START

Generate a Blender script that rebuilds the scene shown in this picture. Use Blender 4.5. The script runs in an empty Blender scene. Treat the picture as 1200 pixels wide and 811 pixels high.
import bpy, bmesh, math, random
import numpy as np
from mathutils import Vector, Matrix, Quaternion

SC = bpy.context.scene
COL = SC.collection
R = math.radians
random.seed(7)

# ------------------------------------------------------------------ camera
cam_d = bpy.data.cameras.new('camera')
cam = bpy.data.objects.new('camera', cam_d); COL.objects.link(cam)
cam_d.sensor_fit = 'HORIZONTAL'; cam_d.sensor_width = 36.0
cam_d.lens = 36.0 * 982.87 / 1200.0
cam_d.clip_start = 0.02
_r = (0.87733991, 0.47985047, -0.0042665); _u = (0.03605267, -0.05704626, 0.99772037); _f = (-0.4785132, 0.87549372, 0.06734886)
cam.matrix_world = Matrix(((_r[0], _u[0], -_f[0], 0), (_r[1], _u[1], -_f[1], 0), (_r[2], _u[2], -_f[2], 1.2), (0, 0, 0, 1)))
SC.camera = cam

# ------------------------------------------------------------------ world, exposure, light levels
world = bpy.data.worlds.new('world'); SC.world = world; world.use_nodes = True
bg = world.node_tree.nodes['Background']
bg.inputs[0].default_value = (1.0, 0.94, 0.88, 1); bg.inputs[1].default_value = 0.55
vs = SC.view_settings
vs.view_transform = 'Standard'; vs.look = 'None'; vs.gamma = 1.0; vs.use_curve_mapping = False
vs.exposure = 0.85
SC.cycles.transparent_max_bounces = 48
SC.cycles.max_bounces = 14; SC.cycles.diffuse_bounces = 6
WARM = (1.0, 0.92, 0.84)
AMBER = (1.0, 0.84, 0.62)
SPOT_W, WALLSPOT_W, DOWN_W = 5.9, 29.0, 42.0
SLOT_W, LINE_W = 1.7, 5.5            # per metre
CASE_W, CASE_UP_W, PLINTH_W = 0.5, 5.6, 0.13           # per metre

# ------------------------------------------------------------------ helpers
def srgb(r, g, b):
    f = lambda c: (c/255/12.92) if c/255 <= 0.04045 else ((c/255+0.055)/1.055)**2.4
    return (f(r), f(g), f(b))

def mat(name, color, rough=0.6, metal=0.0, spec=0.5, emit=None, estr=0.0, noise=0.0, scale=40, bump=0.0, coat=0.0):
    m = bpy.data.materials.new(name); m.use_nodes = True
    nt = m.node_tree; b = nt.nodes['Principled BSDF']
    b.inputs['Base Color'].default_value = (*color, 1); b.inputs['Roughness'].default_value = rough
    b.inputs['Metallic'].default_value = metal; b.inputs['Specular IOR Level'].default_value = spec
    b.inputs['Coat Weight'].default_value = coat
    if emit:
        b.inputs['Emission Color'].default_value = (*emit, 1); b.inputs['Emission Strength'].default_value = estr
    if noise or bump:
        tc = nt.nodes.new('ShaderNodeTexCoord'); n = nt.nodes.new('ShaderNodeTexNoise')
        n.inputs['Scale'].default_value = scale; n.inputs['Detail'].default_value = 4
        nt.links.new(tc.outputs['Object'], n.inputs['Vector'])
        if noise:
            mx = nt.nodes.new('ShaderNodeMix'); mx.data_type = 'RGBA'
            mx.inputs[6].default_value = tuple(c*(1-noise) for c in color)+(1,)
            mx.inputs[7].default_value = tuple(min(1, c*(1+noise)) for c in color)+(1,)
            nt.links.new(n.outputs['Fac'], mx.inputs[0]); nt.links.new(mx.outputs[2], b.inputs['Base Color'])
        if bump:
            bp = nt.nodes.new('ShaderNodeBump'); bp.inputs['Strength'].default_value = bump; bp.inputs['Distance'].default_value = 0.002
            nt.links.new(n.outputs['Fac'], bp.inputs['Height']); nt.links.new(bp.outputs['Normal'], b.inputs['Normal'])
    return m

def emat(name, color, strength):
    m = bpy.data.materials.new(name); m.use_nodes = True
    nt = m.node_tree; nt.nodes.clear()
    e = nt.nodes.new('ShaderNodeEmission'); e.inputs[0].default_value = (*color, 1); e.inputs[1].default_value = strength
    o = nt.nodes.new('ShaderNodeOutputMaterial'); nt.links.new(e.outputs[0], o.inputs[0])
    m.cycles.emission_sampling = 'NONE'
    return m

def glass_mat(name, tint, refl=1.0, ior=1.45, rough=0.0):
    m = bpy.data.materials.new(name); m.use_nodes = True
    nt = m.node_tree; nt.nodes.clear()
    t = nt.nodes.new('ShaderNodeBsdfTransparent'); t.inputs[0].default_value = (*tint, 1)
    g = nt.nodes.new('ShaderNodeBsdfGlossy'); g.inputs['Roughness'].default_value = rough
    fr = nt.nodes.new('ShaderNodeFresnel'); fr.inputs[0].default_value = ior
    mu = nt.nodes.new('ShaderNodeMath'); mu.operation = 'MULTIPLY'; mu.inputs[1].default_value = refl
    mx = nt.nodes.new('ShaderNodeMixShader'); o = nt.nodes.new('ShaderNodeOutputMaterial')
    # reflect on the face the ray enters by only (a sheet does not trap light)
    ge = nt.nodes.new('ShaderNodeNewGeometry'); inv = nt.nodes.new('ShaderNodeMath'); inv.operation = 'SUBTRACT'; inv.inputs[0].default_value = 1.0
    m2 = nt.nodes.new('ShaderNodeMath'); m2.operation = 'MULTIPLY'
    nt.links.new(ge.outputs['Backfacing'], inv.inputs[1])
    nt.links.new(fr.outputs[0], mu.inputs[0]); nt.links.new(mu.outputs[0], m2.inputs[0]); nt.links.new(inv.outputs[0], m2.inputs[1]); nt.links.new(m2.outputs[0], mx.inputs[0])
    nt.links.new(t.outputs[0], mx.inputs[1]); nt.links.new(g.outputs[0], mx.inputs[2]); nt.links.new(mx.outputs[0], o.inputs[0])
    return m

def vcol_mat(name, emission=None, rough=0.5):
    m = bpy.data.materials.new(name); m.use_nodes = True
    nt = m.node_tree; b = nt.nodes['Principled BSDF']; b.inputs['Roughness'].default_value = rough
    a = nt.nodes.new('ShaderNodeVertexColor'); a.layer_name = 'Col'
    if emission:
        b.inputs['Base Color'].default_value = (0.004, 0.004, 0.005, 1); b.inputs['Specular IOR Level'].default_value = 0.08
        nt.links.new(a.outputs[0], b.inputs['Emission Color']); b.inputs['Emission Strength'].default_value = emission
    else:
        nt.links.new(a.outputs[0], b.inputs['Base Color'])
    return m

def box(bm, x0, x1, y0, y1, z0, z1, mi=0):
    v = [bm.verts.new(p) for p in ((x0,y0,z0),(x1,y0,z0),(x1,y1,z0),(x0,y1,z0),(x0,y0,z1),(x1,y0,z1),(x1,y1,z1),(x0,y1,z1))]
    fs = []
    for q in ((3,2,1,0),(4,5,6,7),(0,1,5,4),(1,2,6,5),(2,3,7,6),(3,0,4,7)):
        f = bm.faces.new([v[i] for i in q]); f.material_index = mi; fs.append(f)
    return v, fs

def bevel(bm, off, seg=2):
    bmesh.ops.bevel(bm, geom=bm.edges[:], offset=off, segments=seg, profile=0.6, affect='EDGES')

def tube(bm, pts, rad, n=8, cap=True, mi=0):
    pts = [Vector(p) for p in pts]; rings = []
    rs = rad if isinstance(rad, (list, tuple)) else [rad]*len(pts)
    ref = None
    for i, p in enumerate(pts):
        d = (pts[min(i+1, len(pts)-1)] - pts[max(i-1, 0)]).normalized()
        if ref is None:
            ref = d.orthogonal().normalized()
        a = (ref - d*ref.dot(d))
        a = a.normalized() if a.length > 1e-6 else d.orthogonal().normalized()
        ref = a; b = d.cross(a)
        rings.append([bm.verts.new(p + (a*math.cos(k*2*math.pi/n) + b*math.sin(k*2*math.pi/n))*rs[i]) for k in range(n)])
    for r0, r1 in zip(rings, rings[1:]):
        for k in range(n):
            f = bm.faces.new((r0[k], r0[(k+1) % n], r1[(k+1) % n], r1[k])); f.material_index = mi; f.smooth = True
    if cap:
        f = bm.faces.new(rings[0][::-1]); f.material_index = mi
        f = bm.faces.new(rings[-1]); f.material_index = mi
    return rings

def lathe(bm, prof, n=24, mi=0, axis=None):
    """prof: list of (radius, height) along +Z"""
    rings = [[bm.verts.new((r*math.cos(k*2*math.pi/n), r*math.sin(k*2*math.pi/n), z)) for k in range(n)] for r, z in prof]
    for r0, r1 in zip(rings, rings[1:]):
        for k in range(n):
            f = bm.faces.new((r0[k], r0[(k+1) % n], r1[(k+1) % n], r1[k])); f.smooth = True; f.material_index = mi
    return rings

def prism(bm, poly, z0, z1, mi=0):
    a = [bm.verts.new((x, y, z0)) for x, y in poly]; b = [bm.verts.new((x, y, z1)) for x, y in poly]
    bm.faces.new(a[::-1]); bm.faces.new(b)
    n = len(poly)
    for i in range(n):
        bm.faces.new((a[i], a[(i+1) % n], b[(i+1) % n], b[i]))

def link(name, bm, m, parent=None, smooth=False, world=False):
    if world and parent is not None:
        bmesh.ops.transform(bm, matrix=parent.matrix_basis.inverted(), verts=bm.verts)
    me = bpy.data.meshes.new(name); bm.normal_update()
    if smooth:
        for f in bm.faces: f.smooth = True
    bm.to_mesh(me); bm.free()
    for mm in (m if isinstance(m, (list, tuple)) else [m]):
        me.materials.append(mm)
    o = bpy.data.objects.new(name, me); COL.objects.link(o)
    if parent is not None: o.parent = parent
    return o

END

PROBLEM TO WORK ON. Begin with the first line of the data above and, please, print each line exactly until you have printed the line containing "random.seed(7)"; print nothing else.

FINAL RESULT.
Generate a Blender script that rebuilds the scene shown in this picture. Use Blender 4.5. The script runs in an empty Blender scene. Treat the picture as 1200 pixels wide and 811 pixels high.
import bpy, bmesh, math, random
import numpy as np
from mathutils import Vector, Matrix, Quaternion

SC = bpy.context.scene
COL = SC.collection
R = math.radians
random.seed(7)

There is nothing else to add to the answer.